Home Knowledge Newcastle United FC Fail in Attempt to Remove Arbitrator to Hear Dispute Over Proposed Takeover

Newcastle United FC Fail in Attempt to Remove Arbitrator to Hear Dispute Over Proposed Takeover

Newcastle United Football Club (Newcastle) recently applied to remove the chair of the arbitration panel due to consider the Premier League’s rejection of a proposed takeover of the club. The English High Court (Court) ruled that Michael Beloff QC could continue in his role, as Newcastle’s allegation of bias did not meet the “reasonable bystander” test.

Background

Newcastle is currently in a dispute with the Premier League about a proposed takeover of the club by the Public Investment Fund, a Saudi Arabian sovereign wealth fund. The Premier League decided that the fund was controlled by the government of the Kingdom of Saudi Arabia (Saudi Arabia) and therefore Saudi Arabia would be a director subject to the Premier League’s Owners and Directors Test. Newcastle contested this decision and referred it to arbitration.

In accordance with the UK Arbitration Act 1996, each party nominated an arbitrator. Beloff was then nominated for appointment by the two arbitrators to chair a three-person arbitration panel. Beloff provided a statement of impartiality confirming there were no grounds that cast ‘justifiable doubt’ over his impartiality in the role. Neither party objected to his appointment at the time. 
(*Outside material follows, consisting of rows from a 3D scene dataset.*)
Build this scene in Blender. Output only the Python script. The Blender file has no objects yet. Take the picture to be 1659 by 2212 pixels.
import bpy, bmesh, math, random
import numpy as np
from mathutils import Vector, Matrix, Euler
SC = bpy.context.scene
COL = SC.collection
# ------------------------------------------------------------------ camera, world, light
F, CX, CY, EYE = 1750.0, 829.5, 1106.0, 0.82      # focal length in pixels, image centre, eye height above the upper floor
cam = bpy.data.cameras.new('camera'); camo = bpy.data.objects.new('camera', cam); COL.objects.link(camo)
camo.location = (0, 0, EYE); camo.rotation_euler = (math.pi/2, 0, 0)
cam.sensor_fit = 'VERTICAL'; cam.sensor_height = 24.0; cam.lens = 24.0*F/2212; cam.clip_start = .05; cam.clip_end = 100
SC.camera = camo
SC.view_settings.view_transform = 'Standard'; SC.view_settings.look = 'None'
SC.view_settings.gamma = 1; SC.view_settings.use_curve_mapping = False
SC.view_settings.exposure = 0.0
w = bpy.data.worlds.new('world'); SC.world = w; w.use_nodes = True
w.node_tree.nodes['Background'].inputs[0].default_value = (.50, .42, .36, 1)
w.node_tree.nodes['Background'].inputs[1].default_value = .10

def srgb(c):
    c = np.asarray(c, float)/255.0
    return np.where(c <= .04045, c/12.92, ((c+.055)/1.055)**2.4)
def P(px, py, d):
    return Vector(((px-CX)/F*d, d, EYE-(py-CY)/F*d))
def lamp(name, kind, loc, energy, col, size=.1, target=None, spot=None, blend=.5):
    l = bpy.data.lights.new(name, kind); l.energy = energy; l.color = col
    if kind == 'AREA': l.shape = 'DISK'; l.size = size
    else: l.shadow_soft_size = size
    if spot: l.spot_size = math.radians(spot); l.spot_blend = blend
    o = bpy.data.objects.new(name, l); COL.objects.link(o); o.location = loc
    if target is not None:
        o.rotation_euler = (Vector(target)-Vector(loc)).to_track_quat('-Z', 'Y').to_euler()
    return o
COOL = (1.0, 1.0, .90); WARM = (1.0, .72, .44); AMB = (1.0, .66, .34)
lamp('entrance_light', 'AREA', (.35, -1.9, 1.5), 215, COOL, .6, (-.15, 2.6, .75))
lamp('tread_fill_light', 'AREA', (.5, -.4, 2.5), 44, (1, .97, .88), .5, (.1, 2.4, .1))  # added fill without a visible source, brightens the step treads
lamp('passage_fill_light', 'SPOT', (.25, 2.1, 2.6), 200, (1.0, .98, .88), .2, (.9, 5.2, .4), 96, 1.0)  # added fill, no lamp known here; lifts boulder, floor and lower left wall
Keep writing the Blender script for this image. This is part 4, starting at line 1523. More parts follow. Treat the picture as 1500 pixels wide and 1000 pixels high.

Newcastle subsequently discovered that, Beloff was involved in twelve arbitrations with the Premier League in the previous three years. The Premier League had nominated Beloff as arbitrator in three of those arbitrations. Newcastle also discovered that Beloff had advised the Premier League about potential amendments to its arbitration rules over two years prior to his appointment. Newcastle invited Beloff to recuse himself from the arbitration on the basis that it would have objected to his appointment had it been aware of these facts at the time.

The Test

Newcastle applied to remove Beloff on the grounds that “a fair-minded and informed observer would conclude that there was a real possibility the arbitrator was biased”. This test was laid down in the recent UK Supreme Court case of Halliburton Company v Chubb Bermuda Insurance UKSC 48, an approach which is broadly similar to the Irish test for bias set out in Bula v Tara Mines (No.6) 4 I.R. 41.

The Court held that if Beloff’s previous advice to the Premier League was “concerned with the very issue that arises in this arbitration, then a reasonable bystander might have thought there was a possibility of bias”. The Court held that this was not the case here, so there was no real risk of bias. The Court noted that the longer the gap between being instructed to advise a client and the appointment of an arbitrator, the less likely that the relationship would cause the fair-minded observer to conclude that there was a real possibility of bias. The Court concluded that there was no real risk of bias and dismissed Newcastle’s application. 

The Irish Position

While the Newcastle decision or Haliburton are not binding in Ireland, they are useful illustrations of the high threshold a claimant must overcome to remove an arbitrator. Ireland’s Arbitration Act 2010 adopts the United Nations Commission on International Trade Law’s (UNCITRAL) ‘Model Law’. Article 12 of the Model Law imposes a mandatory duty on an arbitrator to disclose conflicts of interest.

“When a person is approached in connection with his possible appointment as an arbitrator, he shall disclose any circumstances likely to give rise to justifiable doubts as to his impartiality or independence….. An arbitrator may be challenged only if circumstances exist that give rise to justifiable doubts as to his impartiality or independence, or if he does not possess qualifications agreed to by the parties.”

The test in Ireland for assessing bias is an objective one.  As set out in Bula the question is “whether a reasonable person in the circumstances would have a reasonable apprehension that the applicants would not have a fair hearing”. In Bord na Móna v Sisk 1 IR 85, it was suggested that the appointment of an arbitrator would be contaminated because of bias when a “right minded person with full knowledge of the facts would have been lead to conclude there was a real likelihood of bias.” 

Conclusion

The test for removing an arbitrator due to alleged bias has a similar application in Ireland and the UK. Parties to an arbitration should be mindful that this is a difficult test to satisfy. Parties should ensure that an arbitrator discloses all potential conflicts of interest at the outset and complies with Article 12 of the Model Law.